The chamber in a statement titled “LCCI New Year statement on the economy 2023” predicted growth in sectors like manufacturing, agriculture, transport, telecommunications, and trade in 2023.
“With Nigeria having the third largest subscriber base in Africa (after South Africa and Egypt), the telecoms sub-sector is expected to record growth above the 10.1 per cent achieved in Q3 2022 driven by the growing deployment of Payment Service Banks by the telcos, increase in subscribers using more telcos’ services, and the expected innovation coming with the launch of the 5G technology. The government needs to be more sensitive to the regulation of the ICT sector to promote growth and support private sector operations,” the statement read in part.
LCCI noted that the base factors that may continue to drive the major economic indicators are the rising inflation rate; tight monetary policies; an unstable currency; foreign exchange scarcity; debt burden; currency management; food supply disruptions; exchange rate volatility and election spending.
“As we enter the year 2023, the global economy, beyond the mounting uncertainties, may continue to face a confluence of challenges.
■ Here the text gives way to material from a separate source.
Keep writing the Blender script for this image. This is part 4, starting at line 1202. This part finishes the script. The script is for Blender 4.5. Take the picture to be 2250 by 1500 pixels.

From persistently high inflation and aggressive global monetary policy tightening to the continued disruptions caused by the Russia-Ukraine war and the energy crisis, weak consumer demand and political upheavals,” it stated.
LCCI said its projected outlook remained a hard landing.
“The Nigerian economy in 2022 recorded growth in the first three quarters but slowed down from 3.54 per cent in Q2 to 2.25 per cent in Q3. We expect to have growth reported for the last quarter of 2022. The slowdown was driven by a decline in aggregate demand in the face of inflation spikes, commodities’ supply chain disruption, high energy costs, and forex scarcity.”
It added that with several shocks suffered by many economies and over a greater portion of 2022, various projections and analyses of economic conditions across regional blocs point to the likelihood of a recession or a significant slowdown of growth in 2023 due to spiralling inflation, high energy cost, monetary policy tightening, and weakening consumer demand. Global growth, though positive, slowed down by about 50 per cent between 2019 and 2022.